AAJ: So you come at it from a very non-technical perspective?

JLJ: Well, the technical is the basis. But its supposed to be emotional. We're in the emotion business. We're in the feel business. That's not negating anything else either. If you want to be a Diva or a primadonna fine. But I want to be a musician and I want people to be into the music just as much as I am and was when I was ..like I said, 14 and 15 listening to the Mahavishnu Orchestra and Rufus! There was nobody around saying I couldn't listen to that, or Funkadelic or Bach in the same sitting. I wasn't thinking about whether loud guitars were supposed to be up front or how the violas and violins came together, I was thinking about how it was all affecting me, and it was affecting me in a good way. The musicians are responsible for putting it over so people will feel that..so they'll laugh or cry. That's what it's supposed to be and on a level where you're not crying or laughing because you are sad or happy..you are just feeling, you know- maybe both at the same time.

AAJ: Amazing how you're saying this but you are working at the absolute highest levels technically. Reading charts with the George Dukes and James Carters of the world. But yet you're putting across an emotional thing.

JLJ: I don't know if they think the same. George is, as you say, at the ultimate level of technical musicianship but he's from a different school. But we can both speak in the same situation. Neither looks down on the other's approach. I look up to him and he tells me I've become his favorite guitarist. That's another "Put up or shut up," like McCoy. My reading over the years, for example, has been sloppy, but I'm going to make it music regardless. George knows that and he's counting on me to do that. James is from another school, but we have the same determination that we're going to make music out of the sum of our parts. I am going to come into these sessions and hit them as hard as humanly possible and they know that.

AAJ: Are you more focused on your own thing or the sideman thing?

JLJ: I have to work with other people to make a living, but if the day comes I can pay the cats and me money for doing my music, that's what I'd want to do.

AAJ: Anyone you'd love to work with you haven't yet?

JLJ: Y'know, someone brought over that Jan Hammer video, "In the Mind's Eye," so I got the cds and went out and got "Melodies" again. Then I realized all over again how great he is. I was trying to get a thing together with Anthony Jackson and Michael Bland. Now that sounds great conceptually, but you never really know how it would work until you got in there and did it.

AAJ: So what would I take for a small label to get you? I mean some of these small labels are merely paying for the artist's recording date and for distributing the record. The artist gets no "fee." Or if they do it's a token amount.

JLJ: That's what the deal was with DIW. In my case, any of that little bit would help.
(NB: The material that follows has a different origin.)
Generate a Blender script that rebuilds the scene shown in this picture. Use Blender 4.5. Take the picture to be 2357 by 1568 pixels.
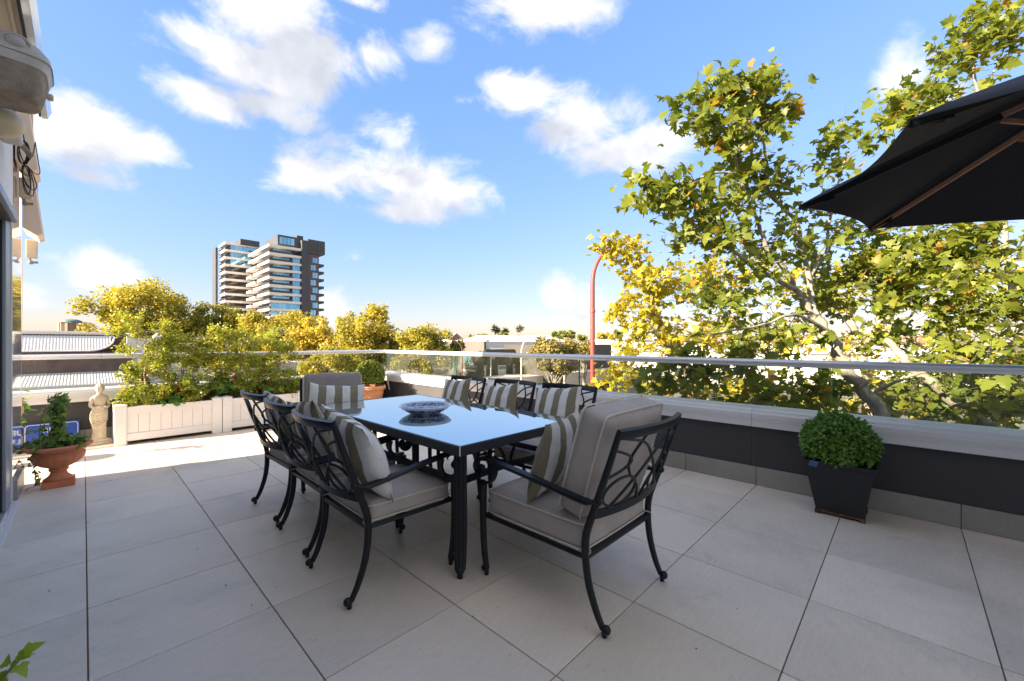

The records I'm doing with Dreambox, I have to pay to make and then Jim takes care of the rest.

AAJ: There are many small labels who might pay for guys to do recordings, but they won't pay on top of that.

JLJ: I don't know how they operate, but it seems to me they have the money, and I'm not quite sure how they go about using it. I'm just figuring out how to do what I'm going to do. Do I use plastic, do I take a gig? Or they raised my mortgage! Whatever. At this point it's all so meaningless. I am just concerned about putting the music out. That's what my wife would say. "Just do the music and shut up. It's what we do." She wouldn't put it necessarily in that crude way, but... or as George would say, "If it ain't right it's wrong." So by all means if its right, let's be about it.